> [WHAT THIS TASK INVOLVES]:
Give the listing again exactly, omitting its images.
#### DATA SECTION ####
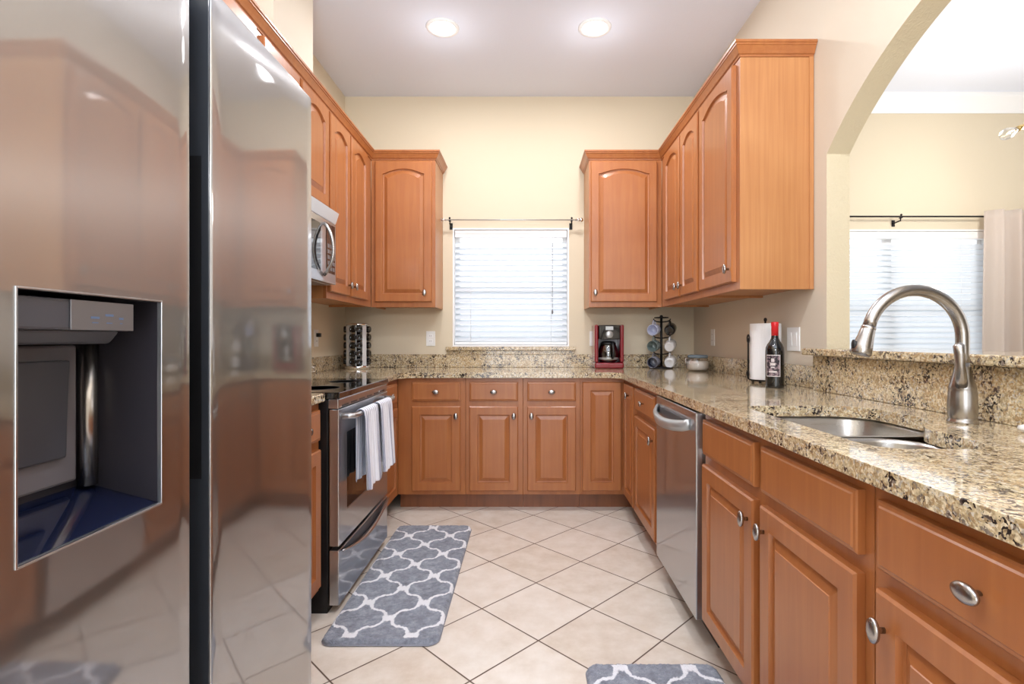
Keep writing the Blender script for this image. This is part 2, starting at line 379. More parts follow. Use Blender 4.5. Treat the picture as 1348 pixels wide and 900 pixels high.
# ------------------------------------------------------------------ mesh helpers
class MB:
    def __init__(s): s.v = []; s.f = []; s.sm = []
    def add(s, vs, fs, smooth=False):
        n = len(s.v); s.v += [tuple(v) for v in vs]
        for f in fs: s.f.append(tuple(i + n for i in f)); s.sm.append(smooth)
        return s
    def box(s, x0, x1, y0, y1, z0, z1):
        return s.add([(x0, y0, z0), (x1, y0, z0), (x1, y1, z0), (x0, y1, z0), (x0, y0, z1), (x1, y0, z1), (x1, y1, z1), (x0, y1, z1)],
                     [(0, 3, 2, 1), (4, 5, 6, 7), (0, 1, 5, 4), (1, 2, 6, 5), (2, 3, 7, 6), (3, 0, 4, 7)])
    def loops(s, loops, cap0=True, cap1=True, smooth=False, closed=False):
        """bridge loops with equal point counts"""
        n = len(loops[0]); vs = [p for l in loops for p in l]; fs = []
        L = len(loops)
        for k in range(L if closed else L - 1):
            a, b2 = k * n, ((k + 1) % L) * n
            for i in range(n):
                j = (i + 1) % n; fs.append((a + i, a + j, b2 + j, b2 + i))
        if not closed:
            if cap0: fs.append(tuple(reversed(range(n))))
            if cap1: fs.append(tuple(range((L - 1) * n, L * n)))
        return s.add(vs, fs, smooth)
    def lathe(s, prof, c=(0, 0, 0), n=32, axis='z', smooth=True, cap=True, sx=1.0, sy=1.0):
        loops = []
        for r, h in prof:
            l = []
            for i in range(n):
                a = 2 * PI * i / n; x, y = r * math.cos(a) * sx, r * math.sin(a) * sy
                if axis == 'z': p = (x, y, h)
                elif axis == 'y': p = (x, h, -y)
                else: p = (h, x, y)
                l.append((p[0] + c[0], p[1] + c[1], p[2] + c[2]))
            loops.append(l)
        return s.loops(loops, cap, cap, smooth)
    def tube(s, pts, r, n=10, smooth=True, closed=False):
        P = [Vector(p) for p in pts]; R = r if isinstance(r, (list, tuple)) else [r] * len(P)
        loops = []; prev = None
        for i, p in enumerate(P):
            if closed: t = P[(i + 1) % len(P)] - P[i - 1]
            else: t = P[min(i + 1, len(P) - 1)] - P[max(i - 1, 0)]
            t.normalize()
            if prev is None:
                up = Vector((0, 0, 1)) if abs(t.z) < 0.9 else Vector((1, 0, 0))
                a = t.cross(up).normalized()
            else: a = (prev - t * prev.dot(t)).normalized()
            prev = a; b2 = t.cross(a)
            loops.append([tuple(p + (a * math.cos(2 * PI * k / n) + b2 * math.sin(2 * PI * k / n)) * R[i]) for k in range(n)])
        return s.loops(loops, True, True, smooth, closed)
    def ball(s, c, r, n=14, m=8, sx=1, sy=1, sz=1):
        loops = []
        for k in range(1, m):
            a = PI * k / m
            loops.append([(c[0] + sx * r * math.sin(a) * math.cos(2 * PI * i / n), c[1] + sy * r * math.sin(a) * math.sin(2 * PI * i / n), c[2] - sz * r * math.cos(a)) for i in range(n)])
        return s.loops(loops, True, True, True)
    def prism(s, poly, d, smooth=False):
        """convex or concave polygon of 3-D points extruded by vector d"""
        a = [tuple(p) for p in poly]; b2 = [tuple(Vector(p) + Vector(d)) for p in poly]
        return s.loops([a, b2], True, True, smooth)
    def build(s, name, mat, parent=None, loc=(0, 0, 0), bevel=0.0, seg=2, solid=0.0, sub=0, rot=(0, 0, 0)):
        me = bpy.data.meshes.new(name); me.from_pydata(s.v, [], s.f)
        for p, k in zip(me.polygons, s.sm): p.use_smooth = k
        bm = bmesh.new(); bm.from_mesh(me); bmesh.ops.recalc_face_normals(bm, faces=bm.faces); bm.to_mesh(me); bm.free()
        return link(name, me, mat, parent, loc, bevel, seg, solid, sub, rot)
def link(name, me, mat, parent=None, loc=(0, 0, 0), bevel=0.0, seg=2, solid=0.0, sub=0, rot=(0, 0, 0)):
    o = bpy.data.objects.new(name, me); C.objects.link(o)
    if mat is not None: me.materials.append(mat)
    o.location = loc; o.rotation_euler = rot
    if parent is not None: o.parent = parent
    if solid:
        md = o.modifiers.new('thickness', 'SOLIDIFY'); md.thickness = solid; md.offset = 0
    if bevel:
        md = o.modifiers.new('edge', 'BEVEL'); md.width = bevel; md.segments = seg; md.limit_method = 'ANGLE'; md.angle_limit = math.radians(38); md.harden_normals = False
    if sub:
        md = o.modifiers.new('smooth', 'SUBSURF'); md.levels = sub; md.render_levels = sub
    return o
def plate(outer, holes, d):
    """flat polygon with holes (3-D coplanar points) extruded by d -> mesh"""
    bm = bmesh.new(); es = []
    for loop in [outer] + holes:
        vs = [bm.verts.new(p) for p in loop]
        for i in range(len(vs)): es.append(bm.edges.new((vs[i], vs[(i + 1) % len(vs)])))
    r = bmesh.ops.triangle_fill(bm, use_beauty=True, use_dissolve=False, edges=es)
    ex = bmesh.ops.extrude_face_region(bm, geom=list(bm.faces))
    bmesh.ops.translate(bm, verts=[v for v in ex['geom'] if isinstance(v, bmesh.types.BMVert)], vec=d)
    bmesh.ops.recalc_face_normals(bm, faces=bm.faces)
    me = bpy.data.meshes.new('plate'); bm.to_mesh(me); bm.free(); return me
def tag(o, label, cat, group=None):
    o['label'] = label; o['category'] = cat
    if group: o['group'] = group
    return o
def thing(name, label, cat, loc=(0, 0, 0), rz=0.0, group=None):
    o = bpy.data.objects.new(name, None); o.empty_display_size = 0.1; C.objects.link(o)
    o.location = loc; o.rotation_euler = (0, 0, rz)
    return tag(o, label, cat, group)
def struct(o): o['kind'] = 'structure'; return o
def copy_tree(o, parent=None):
    c = o.copy(); C.objects.link(c); c.parent = parent
    for ch in list(o.children): copy_tree(ch, c)
    return c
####
> [CORRECT RESULT]:
Keep writing the Blender script for this image. This is part 2, starting at line 379. More parts follow. Use Blender 4.5. Treat the picture as 1348 pixels wide and 900 pixels high.
# ------------------------------------------------------------------ mesh helpers
class MB:
    def __init__(s): s.v = []; s.f = []; s.sm = []
    def add(s, vs, fs, smooth=False):
        n = len(s.v); s.v += [tuple(v) for v in vs]
        for f in fs: s.f.append(tuple(i + n for i in f)); s.sm.append(smooth)
        return s
    def box(s, x0, x1, y0, y1, z0, z1):
        return s.add([(x0, y0, z0), (x1, y0, z0), (x1, y1, z0), (x0, y1, z0), (x0, y0, z1), (x1, y0, z1), (x1, y1, z1), (x0, y1, z1)],
                     [(0, 3, 2, 1), (4, 5, 6, 7), (0, 1, 5, 4), (1, 2, 6, 5), (2, 3, 7, 6), (3, 0, 4, 7)])
    def loops(s, loops, cap0=True, cap1=True, smooth=False, closed=False):
        """bridge loops with equal point counts"""
        n = len(loops[0]); vs = [p for l in loops for p in l]; fs = []
        L = len(loops)
        for k in range(L if closed else L - 1):
            a, b2 = k * n, ((k + 1) % L) * n
            for i in range(n):
                j = (i + 1) % n; fs.append((a + i, a + j, b2 + j, b2 + i))
        if not closed:
            if cap0: fs.append(tuple(reversed(range(n))))
            if cap1: fs.append(tuple(range((L - 1) * n, L * n)))
        return s.add(vs, fs, smooth)
    def lathe(s, prof, c=(0, 0, 0), n=32, axis='z', smooth=True, cap=True, sx=1.0, sy=1.0):
        loops = []
        for r, h in prof:
            l = []
            for i in range(n):
                a = 2 * PI * i / n; x, y = r * math.cos(a) * sx, r * math.sin(a) * sy
                if axis == 'z': p = (x, y, h)
                elif axis == 'y': p = (x, h, -y)
                else: p = (h, x, y)
                l.append((p[0] + c[0], p[1] + c[1], p[2] + c[2]))
            loops.append(l)
        return s.loops(loops, cap, cap, smooth)
    def tube(s, pts, r, n=10, smooth=True, closed=False):
        P = [Vector(p) for p in pts]; R = r if isinstance(r, (list, tuple)) else [r] * len(P)
        loops = []; prev = None
        for i, p in enumerate(P):
            if closed: t = P[(i + 1) % len(P)] - P[i - 1]
            else: t = P[min(i + 1, len(P) - 1)] - P[max(i - 1, 0)]
            t.normalize()
            if prev is None:
                up = Vector((0, 0, 1)) if abs(t.z) < 0.9 else Vector((1, 0, 0))
                a = t.cross(up).normalized()
            else: a = (prev - t * prev.dot(t)).normalized()
            prev = a; b2 = t.cross(a)
            loops.append([tuple(p + (a * math.cos(2 * PI * k / n) + b2 * math.sin(2 * PI * k / n)) * R[i]) for k in range(n)])
        return s.loops(loops, True, True, smooth, closed)
    def ball(s, c, r, n=14, m=8, sx=1, sy=1, sz=1):
        loops = []
        for k in range(1, m):
            a = PI * k / m
            loops.append([(c[0] + sx * r * math.sin(a) * math.cos(2 * PI * i / n), c[1] + sy * r * math.sin(a) * math.sin(2 * PI * i / n), c[2] - sz * r * math.cos(a)) for i in range(n)])
        return s.loops(loops, True, True, True)
    def prism(s, poly, d, smooth=False):
        """convex or concave polygon of 3-D points extruded by vector d"""
        a = [tuple(p) for p in poly]; b2 = [tuple(Vector(p) + Vector(d)) for p in poly]
        return s.loops([a, b2], True, True, smooth)
    def build(s, name, mat, parent=None, loc=(0, 0, 0), bevel=0.0, seg=2, solid=0.0, sub=0, rot=(0, 0, 0)):
        me = bpy.data.meshes.new(name); me.from_pydata(s.v, [], s.f)
        for p, k in zip(me.polygons, s.sm): p.use_smooth = k
        bm = bmesh.new(); bm.from_mesh(me); bmesh.ops.recalc_face_normals(bm, faces=bm.faces); bm.to_mesh(me); bm.free()
        return link(name, me, mat, parent, loc, bevel, seg, solid, sub, rot)
def link(name, me, mat, parent=None, loc=(0, 0, 0), bevel=0.0, seg=2, solid=0.0, sub=0, rot=(0, 0, 0)):
    o = bpy.data.objects.new(name, me); C.objects.link(o)
    if mat is not None: me.materials.append(mat)
    o.location = loc; o.rotation_euler = rot
    if parent is not None: o.parent = parent
    if solid:
        md = o.modifiers.new('thickness', 'SOLIDIFY'); md.thickness = solid; md.offset = 0
    if bevel:
        md = o.modifiers.new('edge', 'BEVEL'); md.width = bevel; md.segments = seg; md.limit_method = 'ANGLE'; md.angle_limit = math.radians(38); md.harden_normals = False
    if sub:
        md = o.modifiers.new('smooth', 'SUBSURF'); md.levels = sub; md.render_levels = sub
    return o
def plate(outer, holes, d):
    """flat polygon with holes (3-D coplanar points) extruded by d -> mesh"""
    bm = bmesh.new(); es = []
    for loop in [outer] + holes:
        vs = [bm.verts.new(p) for p in loop]
        for i in range(len(vs)): es.append(bm.edges.new((vs[i], vs[(i + 1) % len(vs)])))
    r = bmesh.ops.triangle_fill(bm, use_beauty=True, use_dissolve=False, edges=es)
    ex = bmesh.ops.extrude_face_region(bm, geom=list(bm.faces))
    bmesh.ops.translate(bm, verts=[v for v in ex['geom'] if isinstance(v, bmesh.types.BMVert)], vec=d)
    bmesh.ops.recalc_face_normals(bm, faces=bm.faces)
    me = bpy.data.meshes.new('plate'); bm.to_mesh(me); bm.free(); return me
def tag(o, label, cat, group=None):
    o['label'] = label; o['category'] = cat
    if group: o['group'] = group
    return o
def thing(name, label, cat, loc=(0, 0, 0), rz=0.0, group=None):
    o = bpy.data.objects.new(name, None); o.empty_display_size = 0.1; C.objects.link(o)
    o.location = loc; o.rotation_euler = (0, 0, rz)
    return tag(o, label, cat, group)
def struct(o): o['kind'] = 'structure'; return o
def copy_tree(o, parent=None):
    c = o.copy(); C.objects.link(c); c.parent = parent
    for ch in list(o.children): copy_tree(ch, c)
    return c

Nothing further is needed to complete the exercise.